Conclusion: Simplicity for Lasting Agility
Scaling is an essential first step in achieving business agility, but it’s not the final goal. While scaled Agile frameworks can help manage complexity, they often come with a price such as new layers of governance that can stifle the very flexibility and speed Agile was meant to deliver. To achieve true agility, organizations must go beyond scaling and embrace unscaling. This means simplifying structures, reducing dependencies, and empowering teams to operate autonomously without unnecessary overhead.

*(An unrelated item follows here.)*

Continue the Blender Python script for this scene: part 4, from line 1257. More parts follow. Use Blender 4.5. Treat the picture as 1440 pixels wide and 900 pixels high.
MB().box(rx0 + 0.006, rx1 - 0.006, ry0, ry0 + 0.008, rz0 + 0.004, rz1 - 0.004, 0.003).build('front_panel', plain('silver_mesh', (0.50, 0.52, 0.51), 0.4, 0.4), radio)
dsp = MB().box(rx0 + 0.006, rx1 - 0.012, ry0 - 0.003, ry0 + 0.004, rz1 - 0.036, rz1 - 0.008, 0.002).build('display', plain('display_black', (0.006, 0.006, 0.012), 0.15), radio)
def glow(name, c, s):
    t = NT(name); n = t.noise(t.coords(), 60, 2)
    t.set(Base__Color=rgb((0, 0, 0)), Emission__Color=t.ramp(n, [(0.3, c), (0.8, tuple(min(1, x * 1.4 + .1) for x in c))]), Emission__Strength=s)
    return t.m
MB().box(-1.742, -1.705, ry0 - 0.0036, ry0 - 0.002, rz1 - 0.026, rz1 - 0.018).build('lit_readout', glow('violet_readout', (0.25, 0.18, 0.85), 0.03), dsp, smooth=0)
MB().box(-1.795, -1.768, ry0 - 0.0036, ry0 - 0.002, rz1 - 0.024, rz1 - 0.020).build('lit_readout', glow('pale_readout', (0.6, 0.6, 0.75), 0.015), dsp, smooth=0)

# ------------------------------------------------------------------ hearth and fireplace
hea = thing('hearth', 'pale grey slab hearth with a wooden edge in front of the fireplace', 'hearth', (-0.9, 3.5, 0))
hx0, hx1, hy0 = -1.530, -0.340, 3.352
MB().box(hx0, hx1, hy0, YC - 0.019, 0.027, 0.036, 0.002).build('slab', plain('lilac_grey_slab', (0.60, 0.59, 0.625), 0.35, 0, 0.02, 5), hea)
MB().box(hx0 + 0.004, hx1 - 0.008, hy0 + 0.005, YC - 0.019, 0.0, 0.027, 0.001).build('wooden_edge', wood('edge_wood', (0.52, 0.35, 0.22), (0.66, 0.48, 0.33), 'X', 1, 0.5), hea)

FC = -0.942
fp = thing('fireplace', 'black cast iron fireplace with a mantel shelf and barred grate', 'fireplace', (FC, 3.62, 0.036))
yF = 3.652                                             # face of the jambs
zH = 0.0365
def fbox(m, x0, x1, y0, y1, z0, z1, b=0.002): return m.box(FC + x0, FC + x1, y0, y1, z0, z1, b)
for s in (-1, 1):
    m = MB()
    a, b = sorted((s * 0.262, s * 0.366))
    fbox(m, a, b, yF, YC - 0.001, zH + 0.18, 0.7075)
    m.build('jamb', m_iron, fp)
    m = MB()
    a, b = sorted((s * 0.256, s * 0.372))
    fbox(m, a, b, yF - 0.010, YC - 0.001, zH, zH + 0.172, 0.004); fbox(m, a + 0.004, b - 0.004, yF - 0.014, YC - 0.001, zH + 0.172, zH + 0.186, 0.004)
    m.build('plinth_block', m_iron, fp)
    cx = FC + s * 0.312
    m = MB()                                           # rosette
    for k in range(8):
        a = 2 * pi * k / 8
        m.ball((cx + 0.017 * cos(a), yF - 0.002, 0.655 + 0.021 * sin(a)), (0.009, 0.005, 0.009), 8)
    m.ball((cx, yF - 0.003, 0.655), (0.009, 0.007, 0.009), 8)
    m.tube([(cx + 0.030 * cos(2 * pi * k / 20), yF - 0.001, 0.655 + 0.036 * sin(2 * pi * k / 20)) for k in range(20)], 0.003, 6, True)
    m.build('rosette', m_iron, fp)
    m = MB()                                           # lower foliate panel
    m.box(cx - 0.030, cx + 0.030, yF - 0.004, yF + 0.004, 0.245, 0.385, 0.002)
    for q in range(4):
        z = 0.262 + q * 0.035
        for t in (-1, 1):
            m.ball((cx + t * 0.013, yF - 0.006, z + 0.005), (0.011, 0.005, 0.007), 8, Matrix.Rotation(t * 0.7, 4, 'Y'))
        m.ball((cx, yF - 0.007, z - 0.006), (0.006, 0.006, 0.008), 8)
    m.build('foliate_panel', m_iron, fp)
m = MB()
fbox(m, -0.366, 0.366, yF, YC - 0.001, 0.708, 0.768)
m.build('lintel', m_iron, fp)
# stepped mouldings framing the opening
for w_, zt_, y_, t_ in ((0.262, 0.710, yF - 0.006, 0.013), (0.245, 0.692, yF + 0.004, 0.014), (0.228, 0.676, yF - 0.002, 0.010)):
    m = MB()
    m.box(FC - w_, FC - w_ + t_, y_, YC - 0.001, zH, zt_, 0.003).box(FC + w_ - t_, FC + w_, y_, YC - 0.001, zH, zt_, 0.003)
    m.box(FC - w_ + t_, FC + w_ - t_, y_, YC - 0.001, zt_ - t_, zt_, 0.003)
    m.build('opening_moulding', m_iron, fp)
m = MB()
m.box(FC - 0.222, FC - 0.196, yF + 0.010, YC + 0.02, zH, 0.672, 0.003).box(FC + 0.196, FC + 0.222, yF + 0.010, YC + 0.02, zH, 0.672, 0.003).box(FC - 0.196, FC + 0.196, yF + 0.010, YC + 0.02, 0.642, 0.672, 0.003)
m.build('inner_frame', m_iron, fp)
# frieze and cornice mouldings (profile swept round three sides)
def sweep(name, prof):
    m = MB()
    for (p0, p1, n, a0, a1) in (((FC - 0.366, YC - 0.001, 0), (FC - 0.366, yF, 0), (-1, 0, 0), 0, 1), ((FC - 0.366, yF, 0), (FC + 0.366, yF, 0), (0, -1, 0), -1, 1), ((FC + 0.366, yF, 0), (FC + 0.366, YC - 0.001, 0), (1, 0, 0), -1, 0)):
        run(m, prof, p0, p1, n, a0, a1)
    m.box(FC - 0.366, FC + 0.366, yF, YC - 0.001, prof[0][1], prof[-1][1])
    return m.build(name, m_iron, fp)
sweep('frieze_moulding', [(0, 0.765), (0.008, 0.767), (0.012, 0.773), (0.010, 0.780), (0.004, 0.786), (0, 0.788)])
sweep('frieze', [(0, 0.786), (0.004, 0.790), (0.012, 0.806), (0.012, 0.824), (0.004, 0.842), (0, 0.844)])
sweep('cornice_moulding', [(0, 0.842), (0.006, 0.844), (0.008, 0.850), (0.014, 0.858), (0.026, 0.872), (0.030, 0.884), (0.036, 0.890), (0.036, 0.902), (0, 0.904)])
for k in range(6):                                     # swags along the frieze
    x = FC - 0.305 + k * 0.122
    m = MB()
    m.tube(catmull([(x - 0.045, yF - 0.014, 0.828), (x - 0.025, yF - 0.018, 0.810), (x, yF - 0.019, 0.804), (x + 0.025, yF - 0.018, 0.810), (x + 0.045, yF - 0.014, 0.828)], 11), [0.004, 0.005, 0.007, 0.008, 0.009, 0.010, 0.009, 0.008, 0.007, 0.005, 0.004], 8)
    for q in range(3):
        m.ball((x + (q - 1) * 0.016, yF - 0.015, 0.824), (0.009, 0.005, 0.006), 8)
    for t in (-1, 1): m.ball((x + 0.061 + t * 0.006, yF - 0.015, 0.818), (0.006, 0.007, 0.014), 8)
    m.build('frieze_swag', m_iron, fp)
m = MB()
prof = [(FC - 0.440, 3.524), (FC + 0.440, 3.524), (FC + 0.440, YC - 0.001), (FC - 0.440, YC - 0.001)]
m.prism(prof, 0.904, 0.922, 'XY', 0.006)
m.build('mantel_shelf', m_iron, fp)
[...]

Unscaling is about returning to Agile’s core principles: simplicity, autonomy, and rapid value delivery. It’s about cutting through the complexity and focusing on what truly matters—delivering value to customers, responding quickly to change, and staying ahead in a competitive market. By resisting the temptation to overcomplicate, organizations can remain agile, innovative, and adaptable in a world that demands constant evolution.
The next step is yours. Challenge the assumptions that scaling is the end goal, and explore how unscaling can unlock the true potential of your Agile journey. Audit your processes, question your dependencies, and experiment with removing unnecessary complexity. The path to genuine agility starts with one simple question: What can you strip away to make your organization faster, leaner, and more innovative?
As Leonardo da Vinci wisely said, “Simplicity is the ultimate sophistication.” Let’s move beyond frameworks and get back to what Agile was always meant to be—a mindset of continuous improvement, simplicity, and delivering value.